Clive wrote:
But does it work in generally and consistently.
Investing in dividend growth? I think so. As I've mentioned, perhaps in another thread, the div growth stocks I was holding prior to 2000-2002 held up well, and since 2002 I've been focused primarily on this approach and done very well with it. The difference in my IRA resulting from the different composition in 2001 vs 2008 was huge, and the recovery in 2009 having dividends investing continuously at those low valuations was astounding. Research I've done re. the great depression says that dividend growth was hard to find, but many companies paid consistent dividends thru the 1930's and 1940's.
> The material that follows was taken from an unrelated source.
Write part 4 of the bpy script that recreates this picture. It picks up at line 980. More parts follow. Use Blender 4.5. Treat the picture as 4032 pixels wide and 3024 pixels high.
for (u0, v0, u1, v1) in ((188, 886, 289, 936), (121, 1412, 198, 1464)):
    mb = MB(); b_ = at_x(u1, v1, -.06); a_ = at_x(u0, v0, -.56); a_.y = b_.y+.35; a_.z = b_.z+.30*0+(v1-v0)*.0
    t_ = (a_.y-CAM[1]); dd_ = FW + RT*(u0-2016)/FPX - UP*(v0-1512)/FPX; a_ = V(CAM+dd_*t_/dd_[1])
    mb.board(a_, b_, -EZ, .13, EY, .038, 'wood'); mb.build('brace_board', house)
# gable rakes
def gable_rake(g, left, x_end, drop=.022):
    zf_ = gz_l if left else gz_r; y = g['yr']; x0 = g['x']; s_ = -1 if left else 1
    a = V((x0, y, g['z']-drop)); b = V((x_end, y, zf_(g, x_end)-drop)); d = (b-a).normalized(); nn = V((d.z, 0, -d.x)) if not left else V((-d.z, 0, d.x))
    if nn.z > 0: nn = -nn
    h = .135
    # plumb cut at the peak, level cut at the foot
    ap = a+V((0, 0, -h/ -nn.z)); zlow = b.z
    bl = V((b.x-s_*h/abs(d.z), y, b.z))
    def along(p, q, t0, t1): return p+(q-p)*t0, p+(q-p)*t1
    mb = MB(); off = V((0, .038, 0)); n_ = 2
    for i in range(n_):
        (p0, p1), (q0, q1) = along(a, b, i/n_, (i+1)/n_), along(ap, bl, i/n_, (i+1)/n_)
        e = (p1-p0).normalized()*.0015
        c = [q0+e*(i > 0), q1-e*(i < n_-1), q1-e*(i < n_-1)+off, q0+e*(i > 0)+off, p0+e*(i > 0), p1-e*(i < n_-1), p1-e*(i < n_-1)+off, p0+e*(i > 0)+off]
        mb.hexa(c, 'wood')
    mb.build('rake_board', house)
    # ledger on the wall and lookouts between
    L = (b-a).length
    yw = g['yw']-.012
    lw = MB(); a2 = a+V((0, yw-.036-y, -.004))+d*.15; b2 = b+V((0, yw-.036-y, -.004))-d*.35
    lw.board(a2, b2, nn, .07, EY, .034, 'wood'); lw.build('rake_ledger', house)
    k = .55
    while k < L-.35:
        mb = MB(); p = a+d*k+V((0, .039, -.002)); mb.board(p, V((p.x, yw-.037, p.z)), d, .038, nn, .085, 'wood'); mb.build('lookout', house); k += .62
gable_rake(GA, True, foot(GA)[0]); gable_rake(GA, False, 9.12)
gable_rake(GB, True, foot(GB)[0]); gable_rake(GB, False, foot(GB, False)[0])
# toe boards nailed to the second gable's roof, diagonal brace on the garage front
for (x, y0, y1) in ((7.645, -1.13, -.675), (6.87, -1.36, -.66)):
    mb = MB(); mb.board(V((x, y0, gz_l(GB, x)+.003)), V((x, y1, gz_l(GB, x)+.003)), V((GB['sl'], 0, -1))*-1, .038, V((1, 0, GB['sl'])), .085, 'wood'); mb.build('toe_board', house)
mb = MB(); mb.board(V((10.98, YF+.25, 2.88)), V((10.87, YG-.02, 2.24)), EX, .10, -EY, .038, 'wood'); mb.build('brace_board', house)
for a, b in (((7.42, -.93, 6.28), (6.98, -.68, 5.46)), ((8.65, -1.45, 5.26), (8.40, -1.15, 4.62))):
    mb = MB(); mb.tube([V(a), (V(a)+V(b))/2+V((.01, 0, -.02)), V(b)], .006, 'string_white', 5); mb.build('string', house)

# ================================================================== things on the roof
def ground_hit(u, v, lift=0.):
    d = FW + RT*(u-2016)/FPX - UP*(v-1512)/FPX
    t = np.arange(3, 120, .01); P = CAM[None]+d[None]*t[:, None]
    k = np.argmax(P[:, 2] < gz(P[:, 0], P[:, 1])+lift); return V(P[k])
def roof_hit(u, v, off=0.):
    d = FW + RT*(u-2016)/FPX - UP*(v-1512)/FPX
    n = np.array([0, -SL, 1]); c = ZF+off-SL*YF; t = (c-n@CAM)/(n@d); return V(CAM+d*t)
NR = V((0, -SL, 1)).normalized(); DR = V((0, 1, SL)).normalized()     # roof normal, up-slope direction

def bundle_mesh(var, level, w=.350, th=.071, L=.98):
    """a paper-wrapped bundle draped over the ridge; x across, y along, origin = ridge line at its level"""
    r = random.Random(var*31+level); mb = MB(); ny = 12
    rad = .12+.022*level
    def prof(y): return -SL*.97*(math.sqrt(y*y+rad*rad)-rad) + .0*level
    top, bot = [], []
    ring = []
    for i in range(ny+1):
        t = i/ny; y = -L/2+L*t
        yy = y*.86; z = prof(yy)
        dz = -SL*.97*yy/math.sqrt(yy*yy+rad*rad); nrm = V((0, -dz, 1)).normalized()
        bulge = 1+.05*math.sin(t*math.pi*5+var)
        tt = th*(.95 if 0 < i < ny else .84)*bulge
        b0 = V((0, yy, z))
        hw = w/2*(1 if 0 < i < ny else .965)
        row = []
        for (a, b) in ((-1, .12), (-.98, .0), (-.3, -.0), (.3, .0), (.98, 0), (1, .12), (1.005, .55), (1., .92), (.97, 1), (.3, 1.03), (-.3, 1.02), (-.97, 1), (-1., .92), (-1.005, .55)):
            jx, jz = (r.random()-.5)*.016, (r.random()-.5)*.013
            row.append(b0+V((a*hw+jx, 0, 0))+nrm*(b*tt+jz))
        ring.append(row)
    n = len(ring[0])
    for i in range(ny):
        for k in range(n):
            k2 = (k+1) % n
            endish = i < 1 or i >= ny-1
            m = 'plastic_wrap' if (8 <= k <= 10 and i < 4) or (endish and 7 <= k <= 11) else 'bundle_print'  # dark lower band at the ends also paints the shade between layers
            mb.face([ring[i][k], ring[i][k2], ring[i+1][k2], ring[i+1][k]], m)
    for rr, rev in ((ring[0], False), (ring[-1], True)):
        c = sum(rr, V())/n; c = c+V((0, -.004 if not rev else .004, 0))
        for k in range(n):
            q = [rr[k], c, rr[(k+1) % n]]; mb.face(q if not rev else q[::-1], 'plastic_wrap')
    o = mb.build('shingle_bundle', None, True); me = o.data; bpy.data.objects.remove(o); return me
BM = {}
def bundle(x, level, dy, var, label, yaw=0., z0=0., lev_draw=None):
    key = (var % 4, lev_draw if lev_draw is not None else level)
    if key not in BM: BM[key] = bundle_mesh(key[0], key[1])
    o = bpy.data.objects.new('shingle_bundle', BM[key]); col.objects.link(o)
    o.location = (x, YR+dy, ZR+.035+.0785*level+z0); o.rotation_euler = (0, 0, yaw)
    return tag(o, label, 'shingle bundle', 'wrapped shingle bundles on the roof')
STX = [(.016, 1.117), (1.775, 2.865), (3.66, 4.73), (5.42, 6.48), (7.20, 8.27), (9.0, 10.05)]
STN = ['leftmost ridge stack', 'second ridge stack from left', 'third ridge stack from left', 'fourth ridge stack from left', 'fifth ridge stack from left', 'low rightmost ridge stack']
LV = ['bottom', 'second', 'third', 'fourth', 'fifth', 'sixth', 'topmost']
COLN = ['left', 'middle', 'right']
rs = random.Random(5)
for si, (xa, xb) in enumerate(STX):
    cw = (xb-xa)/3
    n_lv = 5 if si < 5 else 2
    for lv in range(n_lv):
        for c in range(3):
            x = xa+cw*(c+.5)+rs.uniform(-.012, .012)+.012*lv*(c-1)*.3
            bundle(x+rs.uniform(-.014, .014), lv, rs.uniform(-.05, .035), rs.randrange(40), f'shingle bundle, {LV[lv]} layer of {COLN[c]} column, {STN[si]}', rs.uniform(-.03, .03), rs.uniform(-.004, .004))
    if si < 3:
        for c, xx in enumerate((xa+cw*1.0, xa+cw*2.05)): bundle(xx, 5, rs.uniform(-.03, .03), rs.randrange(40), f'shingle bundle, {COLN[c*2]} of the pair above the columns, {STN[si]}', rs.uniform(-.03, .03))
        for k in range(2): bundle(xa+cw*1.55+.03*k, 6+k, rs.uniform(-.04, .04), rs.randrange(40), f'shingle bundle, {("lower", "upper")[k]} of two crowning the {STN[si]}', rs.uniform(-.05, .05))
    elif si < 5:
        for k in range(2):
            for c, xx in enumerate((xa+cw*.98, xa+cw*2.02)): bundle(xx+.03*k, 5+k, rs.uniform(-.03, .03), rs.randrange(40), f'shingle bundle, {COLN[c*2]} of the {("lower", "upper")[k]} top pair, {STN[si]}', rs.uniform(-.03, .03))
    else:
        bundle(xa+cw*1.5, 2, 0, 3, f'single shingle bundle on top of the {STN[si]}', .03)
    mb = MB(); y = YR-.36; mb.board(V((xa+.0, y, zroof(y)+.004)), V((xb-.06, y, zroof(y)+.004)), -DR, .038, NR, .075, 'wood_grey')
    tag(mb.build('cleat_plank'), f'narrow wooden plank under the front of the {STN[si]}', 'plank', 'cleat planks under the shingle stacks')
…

If at that time you avoided selling you did OK. If you had capital to invest you did great. Dividends helped a lot if you tried to meet either or both of those challenges.
and assuming you held one stock in each sector that replicated the sector average gain (loss),
That's a huge assumption with no foundation, and does not at all resemble my portfolio.
Dividend growth companies do tend to be above average in their sectors. If not, they soon could not afford to keep increasing their dividends, and then I wouldn't be holding them.
It turns out to be really hard to model this approach, because the simplifying assumptions typically made (as you did) are way off base.
SLW and TTM may have worked well for you in the past, but a swing low and stay low could leave you heavily averaged in, and awaiting a subsequent recovery for a long period of time.
It's not just SLW and TTM but those did start out as speculative holdings at a smaller position size. I've been able to 'skim the cream off the top' a few times when they outgrew my allocation. I've done the same thing with MCD, DOV, INTC, MO, and others.
I don't always do this. I've been holding PG since the early 1990's and never sold or added to that position. The dividends and spin offs have started or added to many other positions and still PG is a bit larger than I'd like. Not quite big enough yet to act on... JNJ has been in my portfolio about the same time, but not done nearly as well. The dividends have been nice, but
To throw in some additional perspective, I hold about 50 individual stocks. I don't try to equal weight sectors or anything like that. But I do roughly equal weight positions except for a few speculative which are often 1/2 or 1/4 sized but not more than full-sized. Full-sized would be way less than 2% of my portfolio (my "portfolio" is everything but the checking account, so after including the PP and my other cash, silver and gold it means at least 45% of my portfolio is not in stocks) or about 2% of my stock holdings.
With that approach, there is no way to be "heavily averaged in" unless company fundamentals went to pot for many years and I didn't notice (ala stayed invested in Kodak or Polaroid for the past 30 years, which didn't happen and wouldn't since they also quit growing their dividends). And it seems to me that less than 2% "waiting for a long time" is not the end of the world. After my recent addition to my SLW position, my net investment in SLW works out to be just under $3 per share. PG is just under $7 per share and TTM is just over $7. I've held PG almost 20 years, SLW and TTM about 6. (They are all in the same account so comparison is easy.)
I've done the same approach in some accounts with silver and gold using SLV and IAU both between them and other portfolio positions. I'm a bit more concerned about those going into a long slump, as there is no 'fundamentals' to value as there is with a company.
There is a lot of fascinating research about dividend stocks, and some about dividend growers. It tends to paint a pretty positive picture, with the biggest problem seeming to be that this approach to investing is slow and boring. None of the 2x or 3x leveraged swings in those companies, and even the cyclicals tend to move pretty slowly compared to the typical "small cap growth" company. So if you can tolerate being the tortoise rather than the hare, you might find a place watching your monthly income go up a few dollars nearly every week.
I will admit I do tend to stray slightly around the edges and pick up things like SLW (and more recently it's little brother SAND). But the huge majority of my stock holdings are dividend growth. Those little dalliances will pan out (like SLW) or they fail (like PLUG and BLDP in 1999 or HEV/ENER a few years ago) and I lose a month of dividend income, or maybe two or three months.